You seem to do quite well around here. You're well spoken and playful so I figure if you act that way in RL as well you should do just fine.
 
It's not that I think people don't like me... I think it's too much effort sometimes for people to really take the time to really know someone. I have a few close friends and a ton of acquaintances. Most people are too busy in their own lives to really take the time to scratch the surface of all the things that make up a person.

Myself included.

I think the saying, "You don't get a second chance to make a first impression" says something about meeting new people. For instance, a lot of people when they first meet me, assume that I am "stuck up" because I'm pretty quiet (believe it or not).
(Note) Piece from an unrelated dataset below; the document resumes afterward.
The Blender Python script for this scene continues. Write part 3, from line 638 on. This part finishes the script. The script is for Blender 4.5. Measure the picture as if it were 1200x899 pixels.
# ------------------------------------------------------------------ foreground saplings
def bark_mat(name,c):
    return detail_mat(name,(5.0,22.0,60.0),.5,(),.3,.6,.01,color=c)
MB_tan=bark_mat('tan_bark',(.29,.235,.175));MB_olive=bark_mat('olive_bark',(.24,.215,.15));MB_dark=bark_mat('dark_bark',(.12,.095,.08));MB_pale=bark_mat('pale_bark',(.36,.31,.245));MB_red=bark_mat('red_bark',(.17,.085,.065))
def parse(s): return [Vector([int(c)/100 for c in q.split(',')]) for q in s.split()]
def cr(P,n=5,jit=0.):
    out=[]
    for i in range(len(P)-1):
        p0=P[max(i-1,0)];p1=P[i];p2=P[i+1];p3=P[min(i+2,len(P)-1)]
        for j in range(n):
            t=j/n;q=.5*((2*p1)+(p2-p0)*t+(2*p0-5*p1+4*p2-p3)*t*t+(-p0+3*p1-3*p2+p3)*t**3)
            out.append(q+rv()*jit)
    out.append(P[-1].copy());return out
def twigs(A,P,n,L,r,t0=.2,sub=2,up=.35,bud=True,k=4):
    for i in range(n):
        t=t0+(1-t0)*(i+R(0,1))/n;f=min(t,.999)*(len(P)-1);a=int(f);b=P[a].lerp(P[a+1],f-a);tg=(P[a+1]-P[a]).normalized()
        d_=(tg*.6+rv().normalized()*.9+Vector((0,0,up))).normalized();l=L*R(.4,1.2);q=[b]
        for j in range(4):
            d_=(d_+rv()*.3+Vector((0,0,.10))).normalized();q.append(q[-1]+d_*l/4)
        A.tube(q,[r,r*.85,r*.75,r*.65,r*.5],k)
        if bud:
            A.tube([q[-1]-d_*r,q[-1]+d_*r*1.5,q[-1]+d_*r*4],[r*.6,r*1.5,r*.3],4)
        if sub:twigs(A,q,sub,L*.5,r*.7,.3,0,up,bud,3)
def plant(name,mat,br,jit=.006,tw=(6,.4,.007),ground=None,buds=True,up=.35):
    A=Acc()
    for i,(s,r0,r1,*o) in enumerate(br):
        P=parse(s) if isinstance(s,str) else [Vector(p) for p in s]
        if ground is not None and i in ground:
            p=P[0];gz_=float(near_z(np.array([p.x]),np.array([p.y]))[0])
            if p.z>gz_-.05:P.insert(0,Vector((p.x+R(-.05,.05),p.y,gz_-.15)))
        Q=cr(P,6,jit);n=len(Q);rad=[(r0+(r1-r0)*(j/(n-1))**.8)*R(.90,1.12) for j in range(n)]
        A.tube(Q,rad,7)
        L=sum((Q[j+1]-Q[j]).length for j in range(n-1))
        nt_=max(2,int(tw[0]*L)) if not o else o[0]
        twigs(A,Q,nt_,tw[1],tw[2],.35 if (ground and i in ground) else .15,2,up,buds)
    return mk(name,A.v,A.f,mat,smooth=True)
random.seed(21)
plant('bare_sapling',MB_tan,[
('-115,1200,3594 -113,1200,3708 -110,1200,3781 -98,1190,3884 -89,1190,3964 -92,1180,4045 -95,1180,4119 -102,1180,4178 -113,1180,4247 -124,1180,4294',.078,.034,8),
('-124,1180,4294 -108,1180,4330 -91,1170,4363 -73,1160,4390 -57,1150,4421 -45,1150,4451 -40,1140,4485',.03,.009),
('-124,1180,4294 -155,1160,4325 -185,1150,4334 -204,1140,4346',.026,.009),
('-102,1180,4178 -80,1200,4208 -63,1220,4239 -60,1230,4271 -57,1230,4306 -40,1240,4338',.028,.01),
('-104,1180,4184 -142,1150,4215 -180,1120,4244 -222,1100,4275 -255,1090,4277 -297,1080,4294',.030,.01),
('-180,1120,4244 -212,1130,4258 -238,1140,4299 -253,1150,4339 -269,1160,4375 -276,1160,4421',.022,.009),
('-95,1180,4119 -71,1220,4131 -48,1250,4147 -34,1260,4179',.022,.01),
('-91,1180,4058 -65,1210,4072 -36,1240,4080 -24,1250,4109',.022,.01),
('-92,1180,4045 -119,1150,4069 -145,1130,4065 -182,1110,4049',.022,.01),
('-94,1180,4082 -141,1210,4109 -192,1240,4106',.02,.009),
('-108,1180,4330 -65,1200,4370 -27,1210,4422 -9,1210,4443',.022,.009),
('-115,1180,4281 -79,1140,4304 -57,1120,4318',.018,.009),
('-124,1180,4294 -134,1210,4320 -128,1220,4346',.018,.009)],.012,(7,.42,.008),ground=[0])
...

I like to people watch and listen to people... people have told me this was their first impression of me. Very few work past that and realize that I'm just socially not as open when I first meet new people.

I think I need to step out of my comfort level a bit and not sit back and watch as much and shrug off my previous "observation" mode of meeting new people... if that makes sense.

It does make sense. Just don't get too discouraged if it doesn't work right away. There are lots of total a-holes out there who only get along with other a-holes. You are not one, and thus, if they reject the more open you, try not to take it personally. That can be the danger of being more open. The rejection may feel more personal. Don't let it.

BTW, no one is perfect, but you seem like a naturally "good" person. Don't ever lose that.
 
People are ok as long as your interests coincide with theirs. If not, they do what suits them, even if it doesn't prioritize friends. Doesn't mean anything, they are not thinking about you when they do it.

Don't expect too much of people, they have their own stuff to do elsewhere.